Begin at the first line below and copy each line exactly, ending with the line where "COL = S.collection" appears.

──────── RECORDED INFORMATION

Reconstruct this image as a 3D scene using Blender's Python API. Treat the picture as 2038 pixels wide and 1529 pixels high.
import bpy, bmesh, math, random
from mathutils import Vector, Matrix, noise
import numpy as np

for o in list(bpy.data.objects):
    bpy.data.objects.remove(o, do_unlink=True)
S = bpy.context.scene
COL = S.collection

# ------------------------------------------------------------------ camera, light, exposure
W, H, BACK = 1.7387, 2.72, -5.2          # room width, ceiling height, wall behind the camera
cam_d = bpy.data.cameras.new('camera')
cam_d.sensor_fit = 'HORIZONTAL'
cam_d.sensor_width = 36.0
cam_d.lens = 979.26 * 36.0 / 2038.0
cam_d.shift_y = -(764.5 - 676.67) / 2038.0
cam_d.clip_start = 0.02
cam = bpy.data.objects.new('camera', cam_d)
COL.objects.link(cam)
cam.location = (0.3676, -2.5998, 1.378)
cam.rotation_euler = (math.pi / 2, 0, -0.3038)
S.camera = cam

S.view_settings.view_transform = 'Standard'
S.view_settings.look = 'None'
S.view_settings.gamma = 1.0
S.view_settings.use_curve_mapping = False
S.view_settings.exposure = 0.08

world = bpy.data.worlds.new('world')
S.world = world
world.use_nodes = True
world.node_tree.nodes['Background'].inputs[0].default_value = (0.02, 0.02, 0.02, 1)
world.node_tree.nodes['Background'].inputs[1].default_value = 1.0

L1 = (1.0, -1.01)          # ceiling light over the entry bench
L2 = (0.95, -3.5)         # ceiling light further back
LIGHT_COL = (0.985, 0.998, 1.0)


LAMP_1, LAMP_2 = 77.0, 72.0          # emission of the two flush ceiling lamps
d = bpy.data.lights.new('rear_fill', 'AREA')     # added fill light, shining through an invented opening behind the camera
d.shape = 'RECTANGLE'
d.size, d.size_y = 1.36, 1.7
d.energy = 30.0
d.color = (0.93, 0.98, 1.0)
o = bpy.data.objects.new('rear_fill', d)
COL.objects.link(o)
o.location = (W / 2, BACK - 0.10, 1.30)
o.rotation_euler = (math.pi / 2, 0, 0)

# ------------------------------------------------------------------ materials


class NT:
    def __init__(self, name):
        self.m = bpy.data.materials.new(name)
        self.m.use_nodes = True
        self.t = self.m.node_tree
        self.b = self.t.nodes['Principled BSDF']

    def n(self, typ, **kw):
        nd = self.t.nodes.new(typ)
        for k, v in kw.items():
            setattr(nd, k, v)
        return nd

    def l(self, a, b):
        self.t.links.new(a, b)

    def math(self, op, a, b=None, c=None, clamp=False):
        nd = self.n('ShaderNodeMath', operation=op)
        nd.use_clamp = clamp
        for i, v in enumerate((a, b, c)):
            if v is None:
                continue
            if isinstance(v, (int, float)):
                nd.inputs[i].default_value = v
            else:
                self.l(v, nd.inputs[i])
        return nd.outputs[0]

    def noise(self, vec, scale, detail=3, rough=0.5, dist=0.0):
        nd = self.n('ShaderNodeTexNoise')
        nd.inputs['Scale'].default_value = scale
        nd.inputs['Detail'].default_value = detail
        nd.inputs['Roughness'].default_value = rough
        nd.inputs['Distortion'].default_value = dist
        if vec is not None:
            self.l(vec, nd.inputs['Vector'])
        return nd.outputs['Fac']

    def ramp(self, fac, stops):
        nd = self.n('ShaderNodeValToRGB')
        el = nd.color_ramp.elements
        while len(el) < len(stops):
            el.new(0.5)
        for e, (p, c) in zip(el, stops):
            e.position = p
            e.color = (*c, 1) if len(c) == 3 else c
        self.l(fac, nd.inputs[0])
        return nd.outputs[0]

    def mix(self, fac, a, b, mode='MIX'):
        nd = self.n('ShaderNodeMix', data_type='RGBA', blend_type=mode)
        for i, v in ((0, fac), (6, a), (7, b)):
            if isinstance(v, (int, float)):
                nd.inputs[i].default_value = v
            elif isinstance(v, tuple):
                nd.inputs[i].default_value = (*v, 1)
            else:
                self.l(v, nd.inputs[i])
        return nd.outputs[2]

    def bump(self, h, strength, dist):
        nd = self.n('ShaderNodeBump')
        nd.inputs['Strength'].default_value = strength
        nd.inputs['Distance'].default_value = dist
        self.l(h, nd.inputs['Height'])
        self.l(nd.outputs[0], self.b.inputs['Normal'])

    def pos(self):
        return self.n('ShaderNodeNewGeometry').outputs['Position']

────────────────

* FULL ANSWER:
Reconstruct this image as a 3D scene using Blender's Python API. Treat the picture as 2038 pixels wide and 1529 pixels high.
import bpy, bmesh, math, random
from mathutils import Vector, Matrix, noise
import numpy as np

for o in list(bpy.data.objects):
    bpy.data.objects.remove(o, do_unlink=True)
S = bpy.context.scene
COL = S.collection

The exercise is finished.